According to the Daily Mail (dial skepticism appropriately) a collection of occult books((Hans Thomas Hakl probably has more than Himmer did—but no castle.)) owned by Nazi SS chief Heinrich Himmler has been found in the Czech Republic.
The bulk of the collection was called the ‘Witches Library’ and concentrated on witches and their persecution in medieval Germany.
One of Himmler’s quack theories was that the Roman Catholic Church tried to destroy the German race through witch hunts.
UPDATE, March 31, 2016: The Wild Hunt reports that the news story quoted above resulted from a misunderstanding, and that there were no “occult books,” just some Masonic books.
• At Religion Dispatches, thoughts on how the History Channel series The Vikings both “subverts and supports the violent heathen trope” (my italics).
In one scene, the Christian Prince Aethelwulf, who earlier in the series said that “it is just not possible to imagine a world in which there is both one god and several,” unleashed genocidal fury on a settlement of unarmed, pagan [sic], Viking((“Viking” is a job description, not an ethnicity. “Norse” would be a better choice.)) farmers who had been promised protection by the king. Yet,((No comma needed after an introductory conjunction.
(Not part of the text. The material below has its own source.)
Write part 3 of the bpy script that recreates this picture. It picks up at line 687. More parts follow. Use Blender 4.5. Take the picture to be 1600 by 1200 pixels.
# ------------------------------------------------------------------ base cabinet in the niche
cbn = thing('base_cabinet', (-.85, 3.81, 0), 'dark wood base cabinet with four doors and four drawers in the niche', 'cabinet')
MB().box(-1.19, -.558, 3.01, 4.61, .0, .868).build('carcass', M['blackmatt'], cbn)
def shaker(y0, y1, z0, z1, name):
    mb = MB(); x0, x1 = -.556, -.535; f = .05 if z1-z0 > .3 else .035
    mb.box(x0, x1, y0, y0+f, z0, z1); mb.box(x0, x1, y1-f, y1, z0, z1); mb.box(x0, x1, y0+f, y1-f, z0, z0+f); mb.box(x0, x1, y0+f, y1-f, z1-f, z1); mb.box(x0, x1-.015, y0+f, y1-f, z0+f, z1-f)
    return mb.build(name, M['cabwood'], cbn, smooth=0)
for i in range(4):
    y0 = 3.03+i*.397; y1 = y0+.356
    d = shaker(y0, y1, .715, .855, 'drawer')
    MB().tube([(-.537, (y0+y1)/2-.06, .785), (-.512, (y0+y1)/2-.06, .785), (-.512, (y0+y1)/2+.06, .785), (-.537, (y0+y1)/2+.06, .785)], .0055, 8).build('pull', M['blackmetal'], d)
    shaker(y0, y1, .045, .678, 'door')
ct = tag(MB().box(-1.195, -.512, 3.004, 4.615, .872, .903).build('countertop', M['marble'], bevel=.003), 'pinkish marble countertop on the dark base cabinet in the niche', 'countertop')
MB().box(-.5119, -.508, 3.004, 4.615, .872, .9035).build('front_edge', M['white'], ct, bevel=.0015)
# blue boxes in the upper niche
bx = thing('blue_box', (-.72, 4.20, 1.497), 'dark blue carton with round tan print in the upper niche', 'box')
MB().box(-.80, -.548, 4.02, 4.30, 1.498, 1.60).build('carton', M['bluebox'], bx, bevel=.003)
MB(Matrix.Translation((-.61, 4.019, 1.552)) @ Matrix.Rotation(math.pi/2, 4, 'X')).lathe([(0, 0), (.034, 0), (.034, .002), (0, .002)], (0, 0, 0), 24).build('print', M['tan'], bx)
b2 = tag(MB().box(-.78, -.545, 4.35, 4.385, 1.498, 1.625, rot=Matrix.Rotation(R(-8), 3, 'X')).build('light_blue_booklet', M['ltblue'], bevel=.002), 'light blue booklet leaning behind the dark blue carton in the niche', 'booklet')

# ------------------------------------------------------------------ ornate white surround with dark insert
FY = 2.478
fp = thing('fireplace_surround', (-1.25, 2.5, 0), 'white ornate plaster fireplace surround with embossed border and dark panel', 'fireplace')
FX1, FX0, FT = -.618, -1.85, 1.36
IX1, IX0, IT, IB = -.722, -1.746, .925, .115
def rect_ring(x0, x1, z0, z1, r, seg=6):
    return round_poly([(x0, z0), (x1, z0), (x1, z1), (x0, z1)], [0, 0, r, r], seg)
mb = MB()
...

So stop it!)) the show includes vestiges of the violent heathen trope that’s been a staple of how dominant religious groups have portrayed minority religious groups throughout history.
• According to this article, some Kurds, who are various in conflict with Sunni and Shiite Arabs and Iranians, are going back to the Old Religion, that of Zoroaster. (It has hung in some places all these centuries since the Arab Muslims rolled over Persia in the 8th century.)
The small, ancient religion of Zoroastrianism is being revived in northern Iraq. Followers say locals should join because it’s a truly Kurdish belief. Others say the revival is a reaction to extremist Islam.
One of the smallest and oldest religions in the world is experiencing a revival in the semi-autonomous region of Iraqi Kurdistan. The religion has deep Kurdish roots – it was founded by Zoroaster, also known as Zarathustra, who was born in the Kurdish part of Iran and the religion’s sacred book, the Avesta, was written in an ancient language from which the Kurdish language derives. However this century it is estimated that there are only around 190,000 believers in the world – as Islam became the dominant religion in the region during the 7th century, Zoroastrianism more or less disappeared.
So does this count as a “Native Faith” movement, like Rodnoverie, etc., but not polytheistic?
I wonder if this library of Himmler’s was a resource that he used (for reading or research) or a resource amassed (by the SS or his followers) just to have. Or flatter Himmler. Or some such.
Pillage may not go far enough in describing what the Nazis did to territories and goods and people during the Reich years, after all.
Or maybe the books simply did not make it onto the last departing UFO.